TASK INSTRUCTIONS = Repeat the material exactly from its first line to the line that includes "random.seed(7)". Skip pictures.

▶

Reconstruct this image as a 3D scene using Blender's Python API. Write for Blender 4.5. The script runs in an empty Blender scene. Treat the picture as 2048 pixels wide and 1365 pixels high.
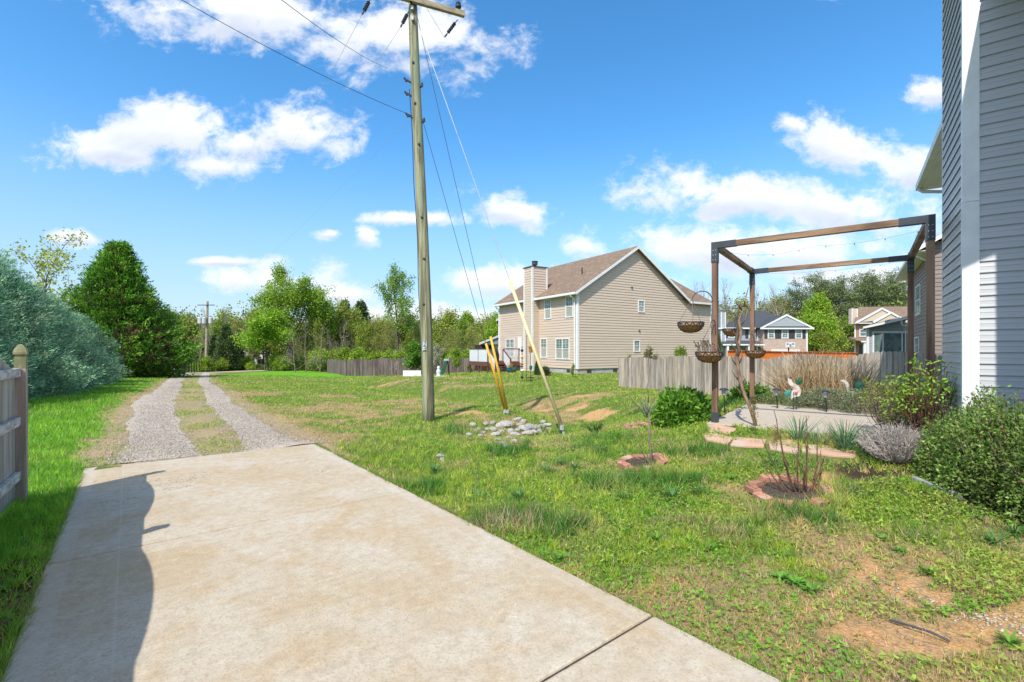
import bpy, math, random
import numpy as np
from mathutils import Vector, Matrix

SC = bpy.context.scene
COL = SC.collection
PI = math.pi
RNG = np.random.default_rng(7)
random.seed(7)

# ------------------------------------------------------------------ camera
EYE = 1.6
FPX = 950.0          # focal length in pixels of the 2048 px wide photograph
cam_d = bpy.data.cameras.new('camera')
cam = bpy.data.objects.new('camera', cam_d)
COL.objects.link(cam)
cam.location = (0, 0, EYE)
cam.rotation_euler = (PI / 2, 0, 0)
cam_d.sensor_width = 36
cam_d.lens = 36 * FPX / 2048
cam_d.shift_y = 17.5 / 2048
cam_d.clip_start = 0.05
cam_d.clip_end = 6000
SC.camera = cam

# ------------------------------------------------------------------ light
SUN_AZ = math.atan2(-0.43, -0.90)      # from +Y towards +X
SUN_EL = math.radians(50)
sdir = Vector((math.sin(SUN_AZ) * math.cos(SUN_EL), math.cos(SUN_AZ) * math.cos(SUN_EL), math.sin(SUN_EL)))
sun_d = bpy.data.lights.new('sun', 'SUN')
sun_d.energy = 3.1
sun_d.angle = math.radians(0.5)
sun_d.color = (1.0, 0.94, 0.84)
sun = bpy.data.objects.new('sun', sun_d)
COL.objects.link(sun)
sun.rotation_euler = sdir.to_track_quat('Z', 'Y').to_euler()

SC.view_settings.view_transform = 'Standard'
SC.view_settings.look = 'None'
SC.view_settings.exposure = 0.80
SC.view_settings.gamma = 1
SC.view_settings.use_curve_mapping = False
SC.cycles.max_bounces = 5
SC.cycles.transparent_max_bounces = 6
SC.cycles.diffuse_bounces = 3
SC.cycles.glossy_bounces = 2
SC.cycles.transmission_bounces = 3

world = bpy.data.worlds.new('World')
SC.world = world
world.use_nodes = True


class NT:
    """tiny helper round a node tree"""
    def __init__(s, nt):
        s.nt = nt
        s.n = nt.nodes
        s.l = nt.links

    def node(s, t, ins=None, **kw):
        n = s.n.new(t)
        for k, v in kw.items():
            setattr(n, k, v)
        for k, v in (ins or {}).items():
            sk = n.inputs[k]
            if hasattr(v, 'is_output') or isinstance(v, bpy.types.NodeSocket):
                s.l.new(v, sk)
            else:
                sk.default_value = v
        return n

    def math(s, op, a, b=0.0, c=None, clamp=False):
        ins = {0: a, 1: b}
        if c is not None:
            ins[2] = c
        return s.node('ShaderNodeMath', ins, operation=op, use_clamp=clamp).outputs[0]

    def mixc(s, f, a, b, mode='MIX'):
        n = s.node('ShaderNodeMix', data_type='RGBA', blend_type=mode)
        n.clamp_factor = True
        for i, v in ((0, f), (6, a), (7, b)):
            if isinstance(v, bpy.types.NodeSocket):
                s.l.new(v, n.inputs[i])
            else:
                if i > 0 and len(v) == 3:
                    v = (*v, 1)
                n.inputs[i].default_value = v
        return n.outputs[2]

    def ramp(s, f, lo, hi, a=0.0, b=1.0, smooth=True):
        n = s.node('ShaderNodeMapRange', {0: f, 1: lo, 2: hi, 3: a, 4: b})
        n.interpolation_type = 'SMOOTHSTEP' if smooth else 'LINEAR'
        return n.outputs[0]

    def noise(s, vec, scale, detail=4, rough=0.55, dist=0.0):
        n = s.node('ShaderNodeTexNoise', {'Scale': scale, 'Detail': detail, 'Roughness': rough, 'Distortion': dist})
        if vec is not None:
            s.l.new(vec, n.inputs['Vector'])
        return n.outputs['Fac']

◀

ANSWER =
Reconstruct this image as a 3D scene using Blender's Python API. Write for Blender 4.5. The script runs in an empty Blender scene. Treat the picture as 2048 pixels wide and 1365 pixels high.
import bpy, math, random
import numpy as np
from mathutils import Vector, Matrix

SC = bpy.context.scene
COL = SC.collection
PI = math.pi
RNG = np.random.default_rng(7)
random.seed(7)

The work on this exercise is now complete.